This is a key recommendation of the Development Finance Assessment Report: “Financing Sustainable Development in Viet Nam” launched in Ha Noi on September 11th 2018 by the UN Development Programme (UNDP) in partnership with the Ministry of Planning and Investment (MPI).

The Launch features key representatives from the Government of Viet Nam, business sector, academia, international development partners and the media. Director of UNDP’s Regional Bureau for Asia and the Pacific Haoliang Xu, who is visiting Viet Nam to participate in the World Economic Forum, and MPI Deputy Minister Le Quang Manh attended the Launch.

Photo: CPV
Using the lens of the Integrated National Financing Framework (INFF), the report analyzes the composition, characteristics and trends of Viet Nam's development finance and development investment resources, with comparisons to other countries, mainly from the ASEAN region.

The report provides an overview of the changing development finance landscape in Viet Nam: Foreign Direct Investment (FDI) and remittance inflows have been high, while ODA is declining, and government revenue is not increasing fast enough to sustain the high level of public investment needed to meet increasing spending obligations, and public debt is rising.

According to Mr. Haoliang Xu, the Development Finance Assessment Report shows the rapidly changing development finance landscape in Viet Nam. He noted “While the volume of domestic private investment in 2015 has doubled since 2002, its share of total development finance, of around 40%, and per capita domestic private investment - USD490 in 2015 compared to the ASEAN average of USD690 - are amongst the lowest in the ASEAN region”.

Photo: CPV
Mr. Haoliang Xu called for urgent actions, including incentives for increasing domestic private investment; public investment crowding in private investment; attracting FDI that helps link domestic firms to global value chains; enhancing tax collection, state asset management and introducing property and environmental taxes; and working towards an integrated national financing framework for SDGs.

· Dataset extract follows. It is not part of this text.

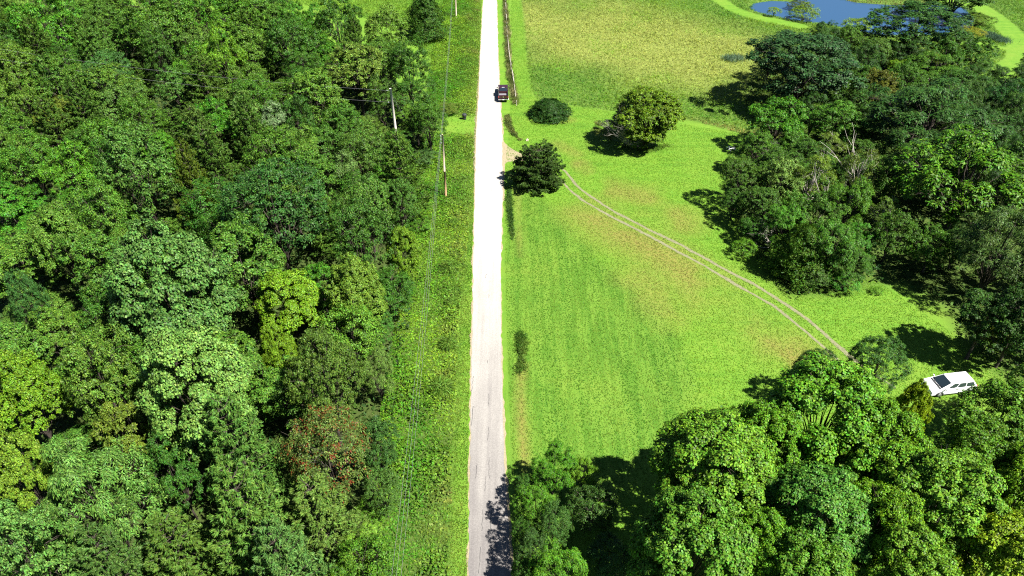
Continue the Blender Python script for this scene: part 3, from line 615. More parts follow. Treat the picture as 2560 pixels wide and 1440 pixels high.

He reaffirmed UNDP’s readiness to partner with Viet Nam in effective financing for SDGs, especially enhancing synergies of all finances (public, private, national and international) and maximizing their contributions to SDG outcomes.

The report highlights the need to facilitate Vietnamese private enterprises to grow in sizes, productivity, competitiveness and become formal. It recommends Viet Nam to enhance coordination between central and local governments, and move away from using tax incentives to attract FDI to: (i) improving infrastructure, (ii) creating an enabling business environment and (iii) equipping workers with 21 Century skills./.